As we're now, incredibly, halfway through 2014, this week saw pundits and critics publishing a host of mid-year recaps and retrospectives. Thus, we have a list of Variety critics' top films of 2014 (So Far), and Deadline's more objective roundup of the year's highest-grossing films to date (small surprise The Lego Movie, Captain America: The Winter Soldier and X-Men: Days of Future Past top the bunch). If these items fail to fulfill your longing for lists, or they don't come packaged with enough photos, take a peek at this piece from The Hollywood Reporter: The publication polled a group of Hollywood players, from actors to executives, on their favorite films and ranked the results. Some, like the good folks at Indiewire, were none too pleased with the findings, lambasting the "insidious dullness" of Hollywood's choices. Yes, indeed; The Princess Bride should have been ranked higher.

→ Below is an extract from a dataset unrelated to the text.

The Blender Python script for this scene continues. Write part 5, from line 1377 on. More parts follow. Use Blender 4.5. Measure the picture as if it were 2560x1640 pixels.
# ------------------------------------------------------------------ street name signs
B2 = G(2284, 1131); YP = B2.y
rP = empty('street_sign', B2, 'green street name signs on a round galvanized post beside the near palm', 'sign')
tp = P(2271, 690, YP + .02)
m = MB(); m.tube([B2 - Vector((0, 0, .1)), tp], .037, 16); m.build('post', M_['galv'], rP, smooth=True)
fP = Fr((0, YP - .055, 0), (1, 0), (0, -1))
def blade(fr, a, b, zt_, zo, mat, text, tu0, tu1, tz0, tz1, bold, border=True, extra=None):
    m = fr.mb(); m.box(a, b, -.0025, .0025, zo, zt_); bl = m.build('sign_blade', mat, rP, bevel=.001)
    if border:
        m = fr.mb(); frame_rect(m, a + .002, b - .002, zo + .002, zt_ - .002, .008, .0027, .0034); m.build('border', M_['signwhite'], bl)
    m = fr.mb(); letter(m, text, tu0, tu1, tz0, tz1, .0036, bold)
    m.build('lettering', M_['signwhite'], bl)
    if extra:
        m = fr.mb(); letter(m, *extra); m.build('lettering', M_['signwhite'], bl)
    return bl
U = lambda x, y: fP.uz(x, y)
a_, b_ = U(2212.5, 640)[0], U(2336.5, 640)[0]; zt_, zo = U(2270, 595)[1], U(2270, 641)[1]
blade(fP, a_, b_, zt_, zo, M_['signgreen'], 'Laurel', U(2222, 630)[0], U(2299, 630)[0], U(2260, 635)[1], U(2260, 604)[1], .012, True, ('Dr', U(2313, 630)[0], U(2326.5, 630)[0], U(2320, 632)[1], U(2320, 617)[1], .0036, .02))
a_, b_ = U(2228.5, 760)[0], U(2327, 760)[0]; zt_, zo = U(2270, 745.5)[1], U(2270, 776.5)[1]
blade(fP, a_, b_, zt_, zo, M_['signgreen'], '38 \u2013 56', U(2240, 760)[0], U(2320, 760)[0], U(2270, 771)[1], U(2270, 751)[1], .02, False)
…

In considerably more contentious news, Gary Oldman found himself in hot water of his own boiling on Monday after he made a series of ridiculous comments to Playboy magazine. He defended the homophobic tirade of Alec Baldwin and the anti-Semitic rantings of Mel Gibson, among letting fly other choice remarks. Needless to say, the rest of this week has seen Oldman on Mea Culpa high alert, turning his publicity blitz for Dawn of the Planet of the Apes into more of a personal apology tour.

We're much happier to report the appointment of composer and six-time Oscar nominee Alexandre Desplat (Philomena, The King's Speech) to the head of the upcoming Venice Film Festival jury. Desplat will be the first musician to hold the position. Likewise, we're very pleased on behalf of the city of Chicago, which George Lucas has chosen over LA, San Francisco, and other contenders, as the site of his planned Lucas Museum of Narrative Art. The Star Wars' director's wife, Mellody Hobson, is a native of the Windy City.

A city that is for all its famed chilliness not nearly as uncomfortable as the world of eternal winter depicted to such success in Frozen. The New Yorker's Maria Konnikova attempts to understand the surprising global appeal of the Disney princess movie, while writer A.D. Jameson likewise tries to de-mystify the film critic term "mise-en-scene" in his longform 'Why It Matters' piece.

How many of the 271 newly invited to join the Academy of Motion Pictures Arts and Sciences do you think know the term? Lupita? Michael Fassbender?